People love GIFs. People love tweeting GIFs. Unfortunately, Twitter does not make it easy: GIFs show up as links, not images, unlike on Tumblr, where they animate automatically. (There are a few complicated workarounds.)
Twitter displays Giphy’s GIF offerings within user profile feeds, but on the main feed, they appear as links. GIFs from other sites are not supported at all, however. It’s an incoherent policy.
Yesterday, Twitter users got excited because it looked like the microblogging service was finally officially supporting the looping image format. Users started posting them, reveling in their ability to convey emotion through Spongebob reaction shots.
Twitter GIF support had me like https://t.co/SDN4yHjdu2
— Dan McQuade (@dhm) May 29, 2014
And as quickly as they came, they were gone. At first, people thought it was just an error from enthusiastic users uploading too many GIFs at once.
Twitter adds GIF support. Seconds later, you can’t post a GIF anymore because too many GIFs are being posted. #error #neverchangetwitter
— Craig Kanalley (@ckanal) May 29, 2014
But then they never came back. All we are left with are mostly screenshots… and questions.
So it looks like Twitter is converting GIFs to MP4s when they upload pic.twitter.com/sj9gfPdUOv
— Amber (@missambear) May 29, 2014
Based on the above tweet from Amber Gordon, a Tumblr employee, it looks like Twitter was changing GIFs to MP4s during the uploading process, which gives insight into the company’s plan to support GIFs.
Wall Street Journal social media editor Elana Zak told a curious user that Twitter was allowing GIF uploads under 5 MB (which is really large for a GIF), but also noted that it looked like the feature was having an error.
@JustinNXT Yes and no. If it does, the file has to be smaller than 5MB. But Twitter seems to be having an “internal server error” now.
— Elana Zak (@elanazak) May 29, 2014
It may have been a test available to a select group of users that received more attention than Twitter predicted, which is why they pulled support so quickly. Daily Dot asked Twitter what was going on but have yet to hear back. We’ve attempted to upload GIFs smaller than 3 MB, but internal service errors keep cropping up.
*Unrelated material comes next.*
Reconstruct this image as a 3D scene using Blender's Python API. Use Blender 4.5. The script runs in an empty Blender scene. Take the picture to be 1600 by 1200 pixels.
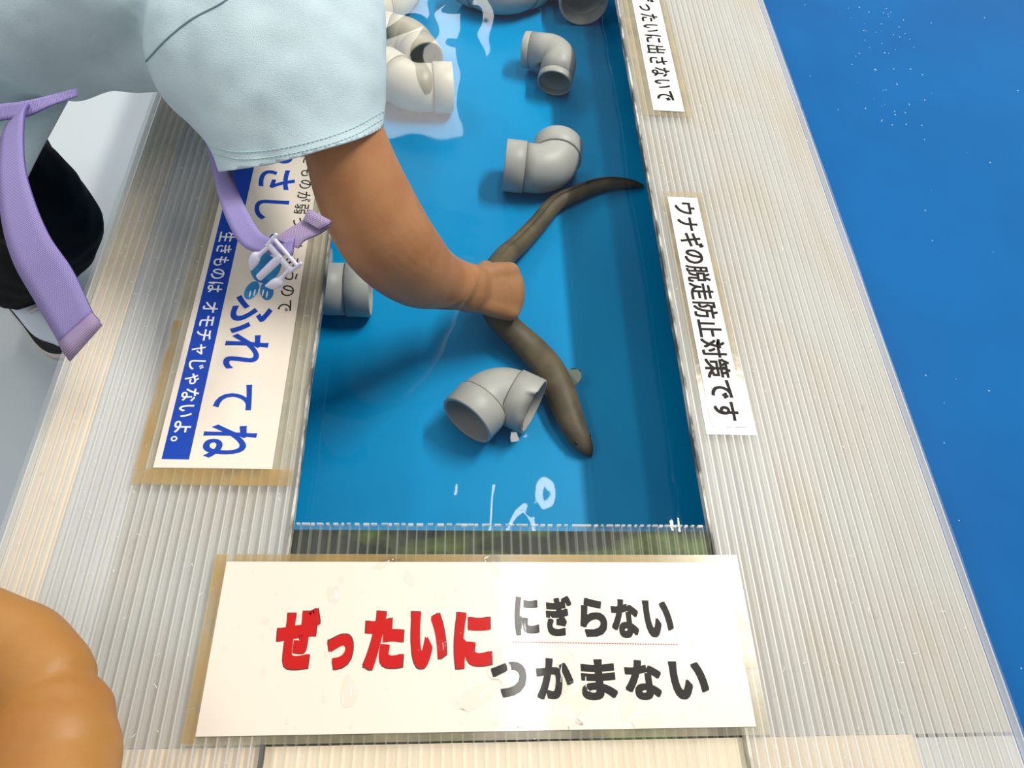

This was likely a test for a new feature—but I’d like to know why it was so short. Perhaps Twitter was spooked by how fast news was spreading. Whatever the reason for the pullback, Twitter should support GIFs. Sure, they’re slow loading and can be overwhelming to look at all in a row (like on a feed), but give the people what they want. People have found countless ways to create GIF avatars, usually coming up with new loopholes than the service could close them.